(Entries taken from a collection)
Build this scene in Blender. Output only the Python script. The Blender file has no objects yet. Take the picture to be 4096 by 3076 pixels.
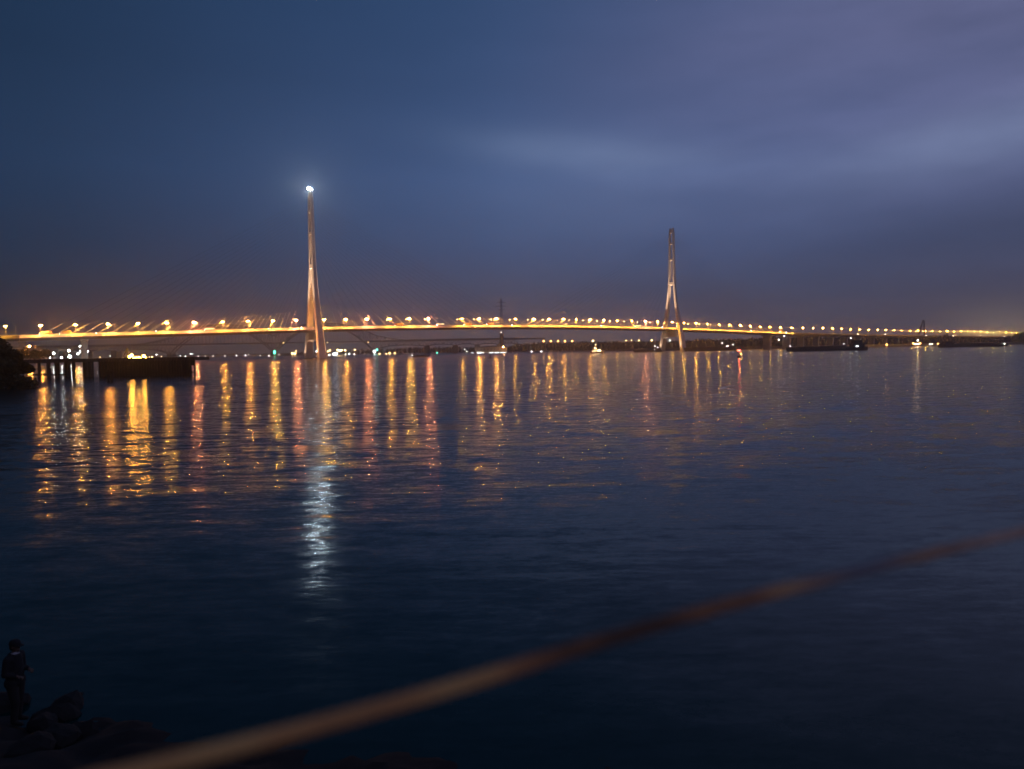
import bpy, bmesh, math, random
from mathutils import Vector, Matrix
random.seed(7)
C = bpy.context.scene.collection
SC = bpy.context.scene
R = math.radians

# ------------------------------------------------------------------ camera
CAM_H = 8.0
F_PX, CX, CY = 2980.0, 2048.0, 1538.0          # photograph pixels (4096 x 3076)
ROLL = R(1.0)
PITCH = math.atan((CY - 1398.0) * math.cos(ROLL) / F_PX)
cam = bpy.data.cameras.new("camera")
cam_o = bpy.data.objects.new("camera", cam)
C.objects.link(cam_o)
_X = Vector((1, 0, 0)); _U = Vector((0, math.sin(PITCH), math.cos(PITCH))); _F = Vector((0, math.cos(PITCH), -math.sin(PITCH)))
_r = _X * math.cos(ROLL) - _U * math.sin(ROLL)
_u = _X * math.sin(ROLL) + _U * math.cos(ROLL)
m = Matrix((_r, _u, -_F)).transposed().to_4x4()
m.translation = (0, 0, CAM_H)
cam_o.matrix_world = m
cam.sensor_width = 36
cam.lens = 36 * F_PX / 4096
cam.clip_start = 0.05
cam.clip_end = 20000
cam.dof.use_dof = True
cam.dof.focus_distance = 950
cam.dof.aperture_fstop = 1.15
SC.camera = cam_o

# ------------------------------------------------------------------ render settings
SC.view_settings.view_transform = 'Standard'
SC.view_settings.look = 'None'
SC.view_settings.exposure = 0.0
SC.view_settings.gamma = 1.0
SC.render.engine = 'CYCLES'
cy = SC.cycles
cy.use_denoising = True
cy.max_bounces = 5
cy.diffuse_bounces = 2
cy.glossy_bounces = 2
cy.transmission_bounces = 2
cy.volume_bounces = 0
cy.sample_clamp_indirect = 3.0
cy.filter_width = 1.6

# ------------------------------------------------------------------ world: dusk sky
W = bpy.data.worlds.new("World")
SC.world = W
W.use_nodes = True
nt = W.node_tree
nt.nodes.clear()
def nd(tree, t, **kw):
    n = tree.nodes.new(t)
    for k, v in kw.items(): setattr(n, k, v)
    return n
def mth(tree, op, a, b=None, c=None, clamp=False):
    n = tree.nodes.new('ShaderNodeMath'); n.operation = op; n.use_clamp = clamp
    for i, v in enumerate((a, b, c)):
        if v is None: continue
        if isinstance(v, (int, float)): n.inputs[i].default_value = v
        else: tree.links.new(v, n.inputs[i])
    return n.outputs[0]
def ramp(tree, fac, stops, mode='EASE'):
    n = tree.nodes.new('ShaderNodeValToRGB'); n.color_ramp.interpolation = mode
    el = n.color_ramp.elements
    while len(el) > 1: el.remove(el[-1])
    el[0].position = stops[0][0]; el[0].color = (*stops[0][1], 1)
    for p, c in stops[1:]:
        e = el.new(p); e.color = (*c, 1)
    tree.links.new(fac, n.inputs[0])
    return n.outputs[0]
def mixc(tree, op, fac, a, b):
    n = tree.nodes.new('ShaderNodeMix'); n.data_type = 'RGBA'; n.blend_type = op; n.clamp_result = False
    for k, v in ((0, fac), (6, a), (7, b)):
        if isinstance(v, (int, float)): n.inputs[k].default_value = v
        elif isinstance(v, tuple): n.inputs[k].default_value = (*v, 1)
        else: tree.links.new(v, n.inputs[k])
    return n.outputs[2]
def gauss(tree, x, y, cx_, cy_, sx, sy, tilt=0.0):
    dx = mth(tree, 'SUBTRACT', x, cx_); dy = mth(tree, 'SUBTRACT', y, cy_)
    if tilt: dy = mth(tree, 'SUBTRACT', dy, mth(tree, 'MULTIPLY', dx, tilt))
    a = mth(tree, 'POWER', mth(tree, 'ABSOLUTE', mth(tree, 'DIVIDE', dx, sx)), 2.0)
    b = mth(tree, 'POWER', mth(tree, 'ABSOLUTE', mth(tree, 'DIVIDE', dy, sy)), 2.0)
    return mth(tree, 'EXPONENT', mth(tree, 'MULTIPLY', mth(tree, 'ADD', a, b), -1.0))
tc = nd(nt, 'ShaderNodeTexCoord')
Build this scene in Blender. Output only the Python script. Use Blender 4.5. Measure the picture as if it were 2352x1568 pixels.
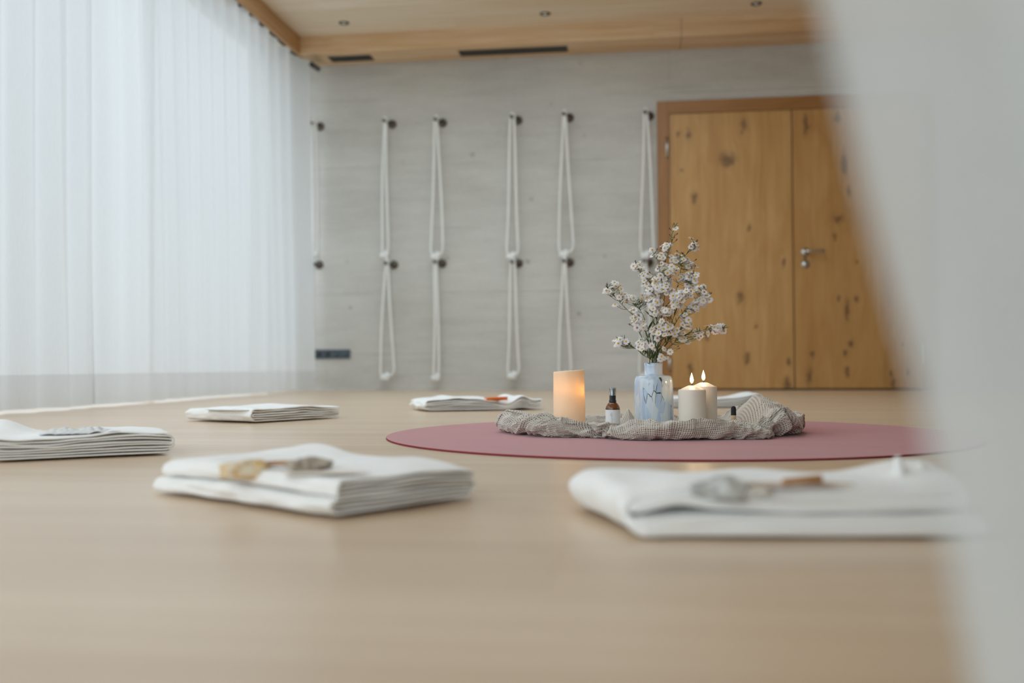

◆ Instruction: Restate, line by line and word for word, everything from the top of the material through the line that contains "R = math.radians". Leave pictures out.

◆ Result below:
Build this scene in Blender. Output only the Python script. The Blender file has no objects yet. Take the picture to be 4096 by 3076 pixels.
import bpy, bmesh, math, random
from mathutils import Vector, Matrix
random.seed(7)
C = bpy.context.scene.collection
SC = bpy.context.scene
R = math.radians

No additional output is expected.